Это паршивый, глупый, но всё же закон. Ибо верно, слишком уж верно говорит Фигаро:

– Я в моих статьях не имею права касаться только власти, религии, политики, нравственности, должностных лиц, благонадежных корпораций, оперного театра, равно как и других театров, а также всех лиц, к чему-либо имеющих отношение, обо всем прочем я могу писать совершенно свободно под надзором двух-трех цензоров.

Попробуй тут извернуться, только попробуй!

Он изворачивается. Комедия ещё укрыта под замком в его секретере, а он уже понемногу рассказывает о ней то одному, то другому из своих самых близких друзей, само собой, под строжайшим секретом. Он даже берет с них наичестнейшее слово молчать, определенно рассчитывая на то, что, по слабости человеческой, близкие друзьям тотчас разболтают столь приятную новость на весь Париж.
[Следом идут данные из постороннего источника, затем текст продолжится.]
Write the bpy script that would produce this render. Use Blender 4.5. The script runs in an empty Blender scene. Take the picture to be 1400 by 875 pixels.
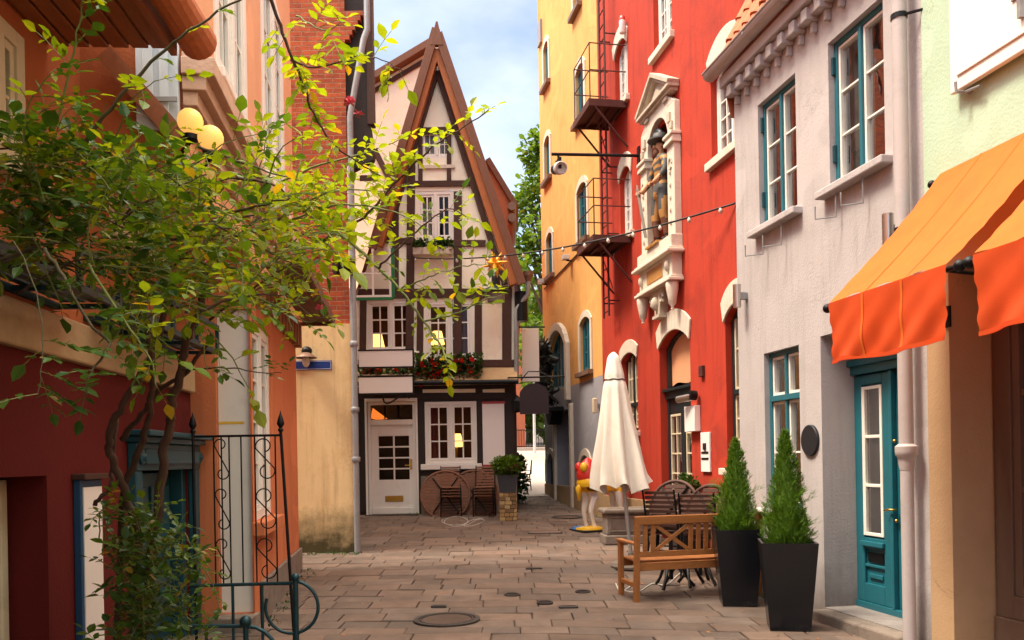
EXPO = 2.1; SKYS = .060; SUNS = 1.5; VEIL_AND_ADDED_CLOUD = (25.0, 22.6, 19.0, 1)
import bpy, bmesh, math, random
from mathutils import Vector, Matrix
RAD = math.radians
rnd = random.Random(7)
SC = bpy.context.scene
COL = SC.collection
# ---------------------------------------------------------------- camera model
F0, CX, CY, ROLL, EYE = 1150.0, 700.0, 628.0, RAD(1.0), 1.6
_c, _s = math.cos(ROLL), math.sin(ROLL)
def ray(px, py):
    dx, dy = px - CX, CY - py
    return Vector(((dx*_c + dy*_s)/F0, 1.0, (-dx*_s + dy*_c)/F0))
def at(px, py, d):
    r = ray(px, py)
    return Vector((r.x*d, d, EYE + r.z*d))
def smooth(t):
    t = max(0.0, min(1.0, t)); return t*t*(3-2*t)
def gz(x, y):
    """height of the sloping street"""
    z = 0.0
    if y > 8.0:
        t = y - 8.0
        z = .037*t*t/(t+1.0)
    if y > 20: z += .035*(min(y, 46) - 20)
    return z
class Fr:
    """wall frame: u along the wall, n outward, z up"""
    def __init__(s, o, u, n=None):
        s.o = Vector((o[0], o[1], 0)); s.u = Vector((u[0], u[1], 0)).normalized()
        s.n = Vector((-s.u.y, s.u.x, 0)) if n is None else Vector((n[0], n[1], 0)).normalized()
    def P(s, u, n, z): return s.o + s.u*u + s.n*n + Vector((0, 0, z))
    def off(s, k):
        q = s.o + s.n*k
        return Fr((q.x, q.y), (s.u.x, s.u.y), (s.n.x, s.n.y))
    def hit(s, px, py, n=0.0):
        r = ray(px, py); c = Vector((0, 0, EYE)); q = s.o + s.n*n
        t = (q - c).dot(s.n)/r.dot(s.n)
        p = c + r*t
        return (p - s.o).dot(s.u), p.z
    def R(s, xl, xr, yt, yb, n=0.0):
        ym = (yt+yb)/2; xm = (xl+xr)/2
        a = s.hit(xl, ym, n)[0]; b = s.hit(xr, ym, n)[0]
        return (min(a, b), max(a, b), s.hit(xm, yb, n)[1], s.hit(xm, yt, n)[1])
WF = Fr((0, 0), (1, 0), (0, 1))
FG = Fr((4.52, 0), (-.187, 1))          # grey house and pale green house
FRD = Fr((5.22, 0), (-.187, 1))         # red house, ochre house
FL = Fr((-2.45, 0), (-.075, 1), (1, .075))     # dark red house on the left
FO = Fr((-1.43, 0), (-.133, 1), (1, .133))     # orange house on the left
FB = Fr((0, 13.3), (1, 0), (0, -1))     # brick house end wall
FH = Fr((0, 19.2), (1, 0), (0, -1))     # half timbered house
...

В самом деле, не успевает он глазом моргнуть, как по Парижу начинают расходиться круги, точно от брошенного камня в пруде. Его допрашивают, его тормошат. Он отнекивается, отшучивается, а между тем понемногу сыплет остроты, которые отныне принадлежат Фигаро, давая понять, кто говорит и по какому поводу говорит.
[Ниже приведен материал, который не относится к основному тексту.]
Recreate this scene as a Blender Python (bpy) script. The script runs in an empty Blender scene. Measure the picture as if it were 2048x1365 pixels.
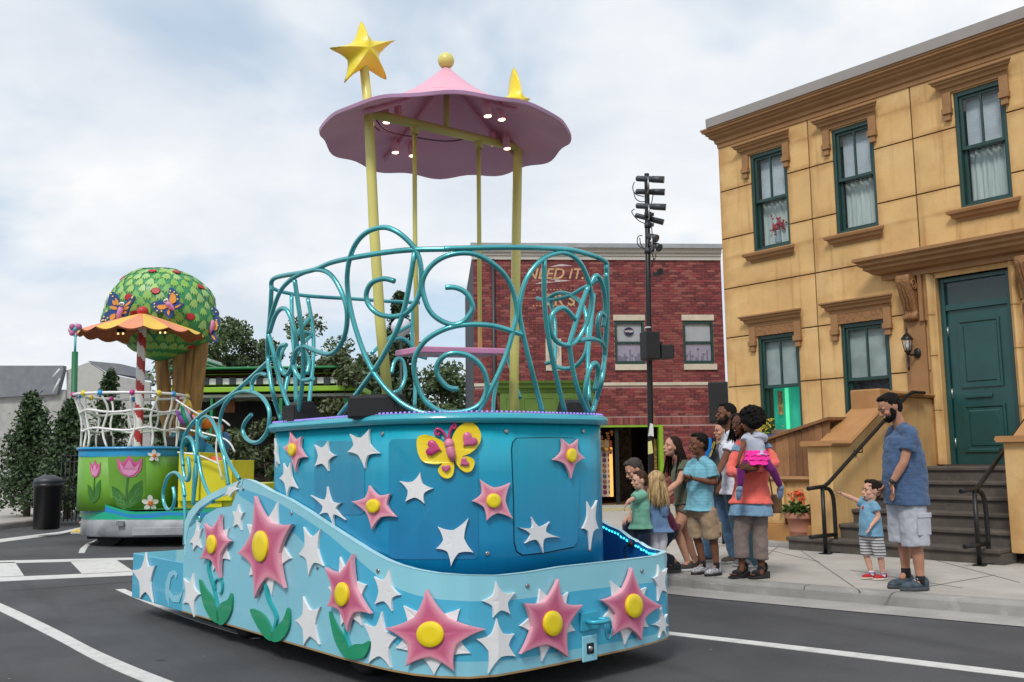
import bpy, bmesh, math, random
import numpy as np
from mathutils import Vector, Matrix, noise
from mathutils.geometry import tessellate_polygon
random.seed(7); rnd=random.Random(11); npr=np.random.default_rng(5)
S=bpy.context.scene; COL=S.collection
PI=math.pi
# ------------------------------------------------------------------ camera
FPX=1900.; PIT=math.radians(7.13); ROL=math.radians(-.73); CH=1.37
def V(*a): return Vector(a if len(a)==3 else a[0])
_f=V(0,math.cos(PIT),math.sin(PIT)); _u=V(0,-math.sin(PIT),math.cos(PIT)); _x=V(1,0,0)
AX=math.cos(ROL)*_x+math.sin(ROL)*_u; AU=-math.sin(ROL)*_x+math.cos(ROL)*_u; AF=_f
CAM=V(0,0,CH)
cd=bpy.data.cameras.new('camera'); cam=bpy.data.objects.new('camera',cd); COL.objects.link(cam)
M4=Matrix((( AX.x,AU.x,-AF.x,0),(AX.y,AU.y,-AF.y,0),(AX.z,AU.z,-AF.z,CH),(0,0,0,1))); cam.matrix_world=M4
cd.sensor_width=36; cd.lens=36*FPX/2048; cd.clip_end=3000; cd.clip_start=.05
S.camera=cam
# ------------------------------------------------------------------ light
w=bpy.data.worlds.new('World'); S.world=w; w.use_nodes=True
nt=w.node_tree; nt.nodes.clear(); N=nt.nodes.new; L=nt.links.new
SUN_EL=math.radians(48); SUN_AZ=math.radians(200)   # azimuth clockwise from +Y
out=N('ShaderNodeOutputWorld'); bg=N('ShaderNodeBackground'); bg.inputs[1].default_value=.1
sky=N('ShaderNodeTexSky'); sky.sky_type='NISHITA'; sky.sun_disc=False; sky.sun_elevation=SUN_EL; sky.sun_rotation=SUN_AZ
tc=N('ShaderNodeTexCoord'); sep=N('ShaderNodeSeparateXYZ'); L(tc.outputs['Generated'],sep.inputs[0])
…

Тут уж от брошенного камня расходятся волны. Слухи достигают театра Французской комедии. В театре переполох. Ни один театр в мире не упустит хорошую пьесу, ни один актер в мире не откажется заранее захватить лично для себя хорошую роль. А у Пьера Огюстена давным-давно отличная репутация во Французской комедии. Уж где, где, а во Французской комедии все, от директора до рабочего сцены, знают прекрасно, что этот не напишет слабую пьесу, как не напишет невыразительных, серых ролей.

Натурально, подготовка проходит успешно, первое действие стремительно развивается в нужном автору направлении. Стоит ему словно бы мимоходом заглянуть на спектакль, посетить репетицию, заскочить за кулисы, его обступают, его теребят, а то и прямо, держа пуговицу камзола, требуют текст.

Он и тут отнекивается, отшучивается, сеет остроты, как жемчужные зерна, а между тем точно бы проговаривается, что пьеса-то что, где тут пьесы писать, впрочем, пьеса-то есть, заперта в секретере, пусть полежит, это дело святое, вот ключ, до того опасная вещь, что приходится запирать, никакая цензура её не пропустит, ни-ни, стало быть, не об чем и толковать, не стоит душу ему бередить.

Конечно, как и задумано, толкуют и теребят. Он понемногу идет на попятную, медленно, словно бы нехотя, отступает, сперва читает комедию самым близким, самым верным друзьям, опять-таки под величайшим секретом и предварительно получив наичестнейшее слово молчать. Друзья, как водится, с готовностью наичестнейшее слово дают, слушают текст с ошеломленьем в глазах и приходят в такой необыкновенный восторг, какого он, разумеется, ждал, но никак не мог ожидать.

Вновь по Парижу бурлят и ходуном ходят уже немалые волны. В его доме появляются не ближайшие, но тоже друзья, тоже просят читать. Он сопротивляется то с холодным, то с пристыженным лицом, однако всё же читает.